Work to be completed => All lines from the beginning of the listing through the line with "COL = SC.collection" are to be copied word for word; the pictures are not.

┏━━

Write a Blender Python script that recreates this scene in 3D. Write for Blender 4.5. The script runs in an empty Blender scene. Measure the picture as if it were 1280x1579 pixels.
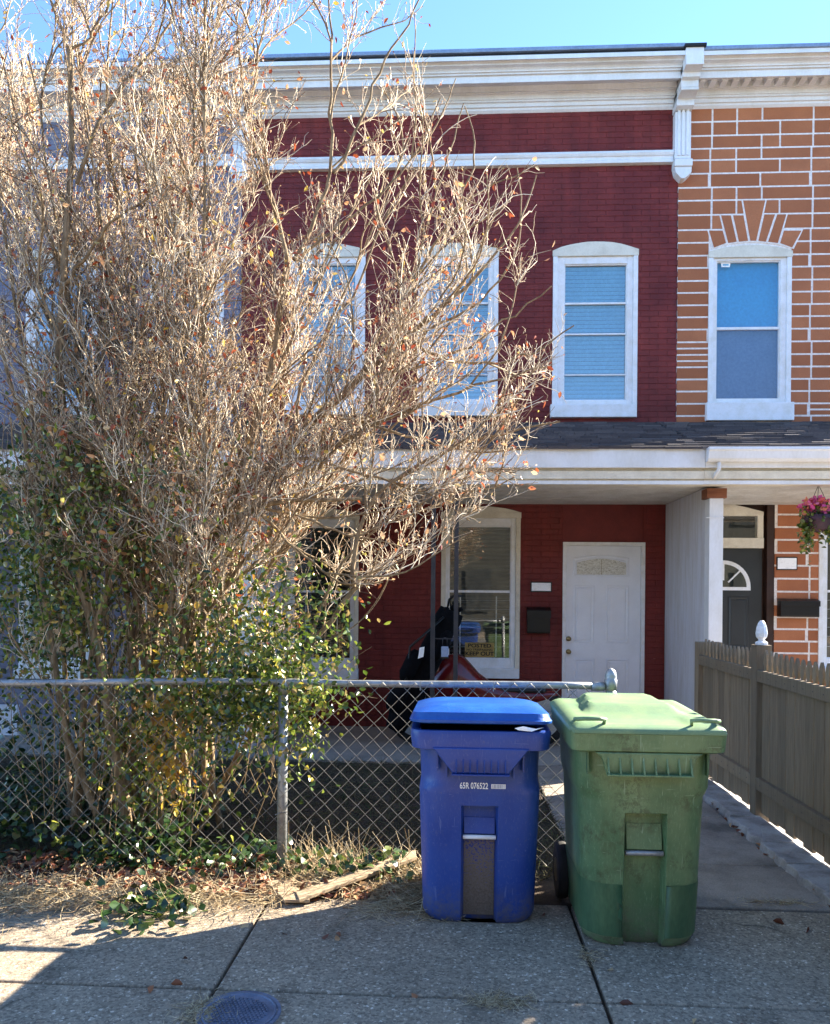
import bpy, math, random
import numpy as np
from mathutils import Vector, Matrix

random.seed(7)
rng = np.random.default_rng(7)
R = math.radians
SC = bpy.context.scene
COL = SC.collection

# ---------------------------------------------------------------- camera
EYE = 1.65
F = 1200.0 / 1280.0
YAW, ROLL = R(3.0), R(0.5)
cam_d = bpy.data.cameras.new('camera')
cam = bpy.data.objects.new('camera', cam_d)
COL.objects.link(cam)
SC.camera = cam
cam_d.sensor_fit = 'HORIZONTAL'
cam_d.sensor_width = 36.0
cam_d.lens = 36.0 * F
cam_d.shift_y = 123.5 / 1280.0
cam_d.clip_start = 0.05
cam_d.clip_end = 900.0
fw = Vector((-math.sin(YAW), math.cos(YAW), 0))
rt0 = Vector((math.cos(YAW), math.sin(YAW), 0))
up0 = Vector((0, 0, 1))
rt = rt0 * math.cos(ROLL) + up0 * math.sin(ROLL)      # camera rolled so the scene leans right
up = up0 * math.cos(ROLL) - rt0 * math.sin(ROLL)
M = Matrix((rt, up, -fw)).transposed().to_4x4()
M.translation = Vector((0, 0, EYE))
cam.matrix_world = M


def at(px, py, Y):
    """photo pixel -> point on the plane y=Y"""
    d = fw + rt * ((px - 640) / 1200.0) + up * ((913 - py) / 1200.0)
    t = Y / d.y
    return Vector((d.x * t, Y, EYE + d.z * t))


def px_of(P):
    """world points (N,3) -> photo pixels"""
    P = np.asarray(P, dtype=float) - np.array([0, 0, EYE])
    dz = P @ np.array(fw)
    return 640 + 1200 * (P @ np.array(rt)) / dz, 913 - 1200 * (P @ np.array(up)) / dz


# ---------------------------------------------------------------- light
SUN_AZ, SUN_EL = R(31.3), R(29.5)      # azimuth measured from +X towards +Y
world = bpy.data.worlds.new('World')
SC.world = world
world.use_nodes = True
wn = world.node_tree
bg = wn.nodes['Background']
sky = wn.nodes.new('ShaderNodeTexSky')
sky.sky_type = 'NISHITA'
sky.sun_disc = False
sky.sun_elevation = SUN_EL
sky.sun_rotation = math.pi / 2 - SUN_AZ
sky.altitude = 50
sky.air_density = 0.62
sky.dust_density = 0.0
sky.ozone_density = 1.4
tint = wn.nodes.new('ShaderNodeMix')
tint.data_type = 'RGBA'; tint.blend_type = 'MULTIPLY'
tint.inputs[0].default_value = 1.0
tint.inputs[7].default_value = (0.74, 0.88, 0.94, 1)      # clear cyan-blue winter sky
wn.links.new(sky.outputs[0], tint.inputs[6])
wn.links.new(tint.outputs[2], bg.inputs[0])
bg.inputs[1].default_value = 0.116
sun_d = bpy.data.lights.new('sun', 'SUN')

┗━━

Task solution =>
Write a Blender Python script that recreates this scene in 3D. Write for Blender 4.5. The script runs in an empty Blender scene. Measure the picture as if it were 1280x1579 pixels.
import bpy, math, random
import numpy as np
from mathutils import Vector, Matrix

random.seed(7)
rng = np.random.default_rng(7)
R = math.radians
SC = bpy.context.scene
COL = SC.collection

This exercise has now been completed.